Pada akhirnya terjadi konflik peran antara Komisi Pemilihan Umum (KPU) dan Badan Pengawas Pemilu (BAWASLU). Artinya KPU tetap pendiriannya pada PKPU No 20 tahun 2018 sedangkan Bawaslu berpegang teguh pada Pasal 240 ayat (1) huruf (g) UU Nomor 7 tahun 2017 tentang Pemilihan Umum dan putusan MA yang mencabut Pasal 4 ayat 3 PKPU Nomor 20 tahun 2018 tersebut, sehingga banyak sudah Bakal Calon Legislatif (Bacaleg) yang tidak diloloskan KPU untuk melanggang pada Pemilu 2019 namun diloloskan oleh Bawaslu.
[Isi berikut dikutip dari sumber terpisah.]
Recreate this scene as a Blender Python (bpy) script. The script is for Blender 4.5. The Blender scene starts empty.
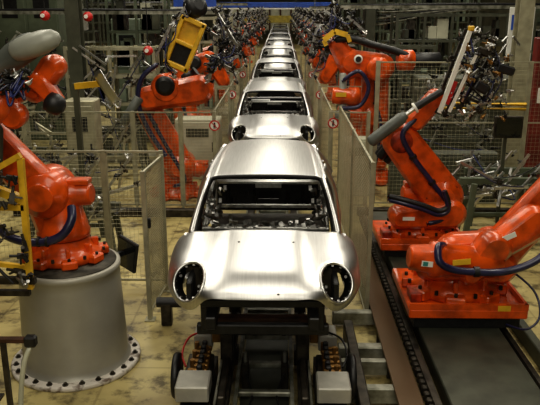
import bpy, bmesh, math, random
from mathutils import Vector, Matrix
V = Vector
PI = math.pi
C = bpy.context.scene.collection
rnd = random.Random(7)

# ---------------------------------------------------------------- materials
def mat(name, col, rough=.5, metal=0., var=.0, scale=8., bump=0., col2=None, coat=0., stretch=None, thr=(.35, .65), emit=None, detail=4):
    m = bpy.data.materials.new(name); m.use_nodes = True
    nt = m.node_tree; b = nt.nodes['Principled BSDF']
    b.inputs['Roughness'].default_value = rough; b.inputs['Metallic'].default_value = metal
    b.inputs['Coat Weight'].default_value = coat
    tc = nt.nodes.new('ShaderNodeTexCoord'); mp = nt.nodes.new('ShaderNodeMapping')
    if stretch: mp.inputs['Scale'].default_value = stretch
    nz = nt.nodes.new('ShaderNodeTexNoise'); nz.inputs['Scale'].default_value = scale; nz.inputs['Detail'].default_value = detail
    nt.links.new(tc.outputs['Object'], mp.inputs['Vector']); nt.links.new(mp.outputs[0], nz.inputs['Vector'])
    cr = nt.nodes.new('ShaderNodeValToRGB')
    c1 = tuple(col) + (1,)
    c2 = tuple(col2) + (1,) if col2 else tuple(max(0, c * (1 - var)) for c in col) + (1,)
    cr.color_ramp.elements[0].position, cr.color_ramp.elements[1].position = thr
    cr.color_ramp.elements[0].color = c2; cr.color_ramp.elements[1].color = c1
    nt.links.new(nz.outputs['Fac'], cr.inputs['Fac']); nt.links.new(cr.outputs[0], b.inputs['Base Color'])
    if bump:
        bp = nt.nodes.new('ShaderNodeBump'); bp.inputs['Strength'].default_value = bump; bp.inputs['Distance'].default_value = .01
        nt.links.new(nz.outputs['Fac'], bp.inputs['Height']); nt.links.new(bp.outputs[0], b.inputs['Normal'])
    if emit:
        b.inputs['Emission Color'].default_value = tuple(emit[:3]) + (1,); b.inputs['Emission Strength'].default_value = emit[3]
    return m

M = {
 'steel': mat('brushed_steel', (.66, .66, .655), .36, 1., .12, 6., stretch=(14, .6, .6)),
 'steelin': mat('bare_inner_steel', (.50, .50, .48), .34, 1., .5, 14.),
 'alu': mat('aluminium', (.62, .62, .6), .28, .9, .25, 30.),
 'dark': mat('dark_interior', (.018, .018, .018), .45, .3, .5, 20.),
 'black': mat('black_rubber', (.012, .012, .013), .45, 0, .3, 20.),
 'hose': mat('blue_black_hose', (.02, .02, .07), .35, 0, .4, 10., coat=.3),
 'blue': mat('blue_hose', (.02, .03, .14), .35, 0, .3, 10.),
 'orange': mat('orange_paint', (.74, .10, .006), .30, 0, .70, 6., coat=.35, thr=(.25, .6)),
 'orangedk': mat('grimy_orange_paint', (.55, .055, .01), .45, 0, .75, 9., thr=(.35, .7)),
 'greybal': mat('olive_grey_paint', (.12, .13, .115), .45, .1, .3, 4.),
 'greylt': mat('pale_grey_paint', (.33, .34, .30), .4, .1, .2, 4.),
 'ped': mat('grey_pedestal_paint', (.40, .385, .33), .42, .25, .28, 3., thr=(.2, .8)),
 'flange': mat('worn_flange_paint', (.62, .58, .52), .5, .1, scale=11., col2=(.16, .12, .09), thr=(.36, .5)),
 'yellow': mat('yellow_paint', (.78, .47, .03), .4, 0, .3, 6.),
 'yelldk': mat('dull_yellow_paint', (.42, .33, .05), .5, 0, .4, 4.),
 'fence': mat('fence_frame_grey', (.42, .40, .28), .45, .3, .3, 6.),
 'wire': mat('fence_wire', (.50, .47, .32), .5, .3, .2, 6.),
 'olive': mat('olive_grey_steel', (.085, .09, .06), .55, .1, .4, 3.),
 'green': mat('grey_green_paint', (.12, .145, .095), .5, .1, .35, 3.),
 'greenlt': mat('pale_green_panel', (.22, .27, .2), .5, .1, .35, 3.),
 'cream': mat('cream_panel', (.50, .50, .38), .5, 0, .25, 3.),
 'iron': mat('oily_iron', (.075, .065, .05), .45, .6, .7, 9.),
 'rust': mat('rusty_frame', (.085, .038, .02), .6, .3, .6, 9.),
 'plate': mat('dark_track_plate', (.075, .08, .058), .45, .4, .35, 5.),
 'beam': mat('worn_grey_beam', (.36, .36, .30), .45, .5, scale=6, col2=(.10, .10, .07)),
 'boxgrey': mat('grey_box_paint', (.46, .45, .40), .45, .2, .25, 6.),
 'brass': mat('brass_valve', (.34, .18, .045), .4, .6, .4, 12.),
 'red': mat('red_paint', (.55, .02, .015), .4, 0, .3, 6.),
 'reddk': mat('dull_red_paint', (.20, .02, .012), .5, 0, .5, 4.),
 'bluep': mat('blue_paint', (.03, .10, .50), .45, 0, .3, 3.),
 'white': mat('white_paint', (.80, .80, .74), .5, 0, .1, 3.),
 'screen': mat('dark_screen', (.012, .014, .012), .12, 0, .3, 3., coat=.5),
 'teal': mat('teal_paint', (.03, .22, .20), .5, 0, .3, 3.),
 'hall': mat('hall_wall_paint', (.26, .25, .17), .8, 0, .4, .6),
 'roofm': mat('hall_roof_paint', (.10, .10, .08), .8, 0, .4, .5),
 'lamp': mat('lamp_tube', (.9, .9, .8), .5, emit=(1, .9, .7, 9)),
 'marker': mat('status_light', (.9, .9, .8), .5, emit=(1, .95, .8, 2.0)),
}
# floor: stained yellow concrete with dark oil marks and slab joints
def floor_mat():
    m = bpy.data.materials.new('stained_concrete'); m.use_nodes = True
    nt = m.node_tree; N = nt.nodes; L = nt.links; b = N['Principled BSDF']
    tc = N.new('ShaderNodeTexCoord')
    n1 = N.new('ShaderNodeTexNoise'); n1.inputs['Scale'].default_value = 1.3; n1.inputs['Detail'].default_value = 6
    n2 = N.new('ShaderNodeTexNoise'); n2.inputs['Scale'].default_value = 3.6; n2.inputs['Detail'].default_value = 8; n2.inputs['Roughness'].default_value = .65
    for n in (n1, n2): L.new(tc.outputs['Object'], n.inputs['Vector'])
    r1 = N.new('ShaderNodeValToRGB'); e = r1.color_ramp.elements
    e[0].position = .3; e[0].color = (.26, .20, .075, 1); e[1].position = .65; e[1].color = (.58, .49, .22, 1)
    r2 = N.new('ShaderNodeValToRGB'); e = r2.color_ramp.elements
    e[0].position = .37; e[0].color = (.10, .075, .035, 1); e[1].position = .50; e[1].color = (1, 1, 1, 1)
    L.new(n1.outputs['Fac'], r1.inputs['Fac']); L.new(n2.outputs['Fac'], r2.inputs['Fac'])
    mx = N.new('ShaderNodeMix'); mx.data_type = 'RGBA'; mx.blend_type = 'MULTIPLY'; mx.inputs['Factor'].default_value = .85
    L.new(r1.outputs[0], mx.inputs['A']); L.new(r2.outputs[0], mx.inputs['B'])
    br = N.new('ShaderNodeTexBrick'); br.inputs['Scale'].default_value = 1; br.offset = 0
    br.inputs['Brick Width'].default_value = 1.6; br.inputs['Row Height'].default_value = 1.25; br.inputs['Mortar Size'].default_value = .012
    br.inputs['Color1'].default_value = br.inputs['Color2'].default_value = (1, 1, 1, 1); br.inputs['Mortar'].default_value = (.25, .2, .12, 1)
    L.new(tc.outputs['Object'], br.inputs['Vector'])
    m2 = N.new('ShaderNodeMix'); m2.data_type = 'RGBA'; m2.blend_type = 'MULTIPLY'; m2.inputs['Factor'].default_value = .35
    L.new(mx.outputs['Result'], m2.inputs['A']); L.new(br.outputs['Color'], m2.inputs['B'])
    L.new(m2.outputs['Result'], b.inputs['Base Color']); b.inputs['Roughness'].default_value = .42
    return m
M['floor'] = floor_mat()
# chequer / perforated walkway plate
def walk_mat():
    m = bpy.data.materials.new('perforated_plate'); m.use_nodes = True
    nt = m.node_tree; N = nt.nodes; L = nt.links; b = N['Principled BSDF']
    tc = N.new('ShaderNodeTexCoord'); vo = N.new('ShaderNodeTexVoronoi'); vo.inputs['Scale'].default_value = 38; vo.inputs['Randomness'].default_value = 0
    L.new(tc.outputs['Object'], vo.inputs['Vector'])
    r = N.new('ShaderNodeValToRGB'); e = r.color_ramp.elements
    e[0].position = .28; e[0].color = (.02, .012, .008, 1); e[1].position = .42; e[1].color = (.13, .085, .045, 1)
    L.new(vo.outputs['Distance'], r.inputs['Fac']); L.new(r.outputs[0], b.inputs['Base Color'])
    b.inputs['Roughness'].default_value = .4; b.inputs['Metallic'].default_value = .5
    return m
M['walk'] = walk_mat()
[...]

Jika disalahkan maka kasus ini boleh dibilang kesalahan, namun berpijak pada UU yang berlaku pada akhirnya kesalahan tersebut dapat ditoleransi.
Uraian ini jika dilihat dari persepektif pendidikan politik dimana Partai Politik dalam hal ini Calon Legislatif dan Eksekutif, KPU, Bawaslu, hingga MA, memiliki fungsi pendidikan politik bagi warga negara. Tentunya, pendidikan politik ini akan mempengaruhi partisipasi politik warga negara.
Mengaenai partisipasi politik itu, faktor-faktor yang mempengaruhi tinggi rendahnya partisipasi politik seseorang ialah kesadaran politik dan kepercayaan kepada pemerintah (sistem politik). Kesadaran politik merupakan kesadaran akan hak dan kewajiban sebagai warga negara. Kemudian, kepercayaan kepada pemerintah ialah penilaian seseorang terhadap pemerintah yang menilai pemerintah bisa dipercaya dan dapat dipengaruhi atau tidak.
Dari uraian di atas dapat diambil benang merah bahwasanya pendidikan politik warga negara merupakan hal yang sangat penting, bahkan stabilitas nasional khususnya stabilitas politik.
Pendidikan politik dan Pemilu bagaikan dua bilah mata uang yang tidak dapat dipisah-pisahkan. Dimana pemilu dan hasil-hasilnya dapat dikatakan seluruhnya merupakan pendidikan politik bagi warga negara. Jika pemilunya bersih, jujur, dan adil maka itulah pendidikan politiknya dan juga sebaliknya.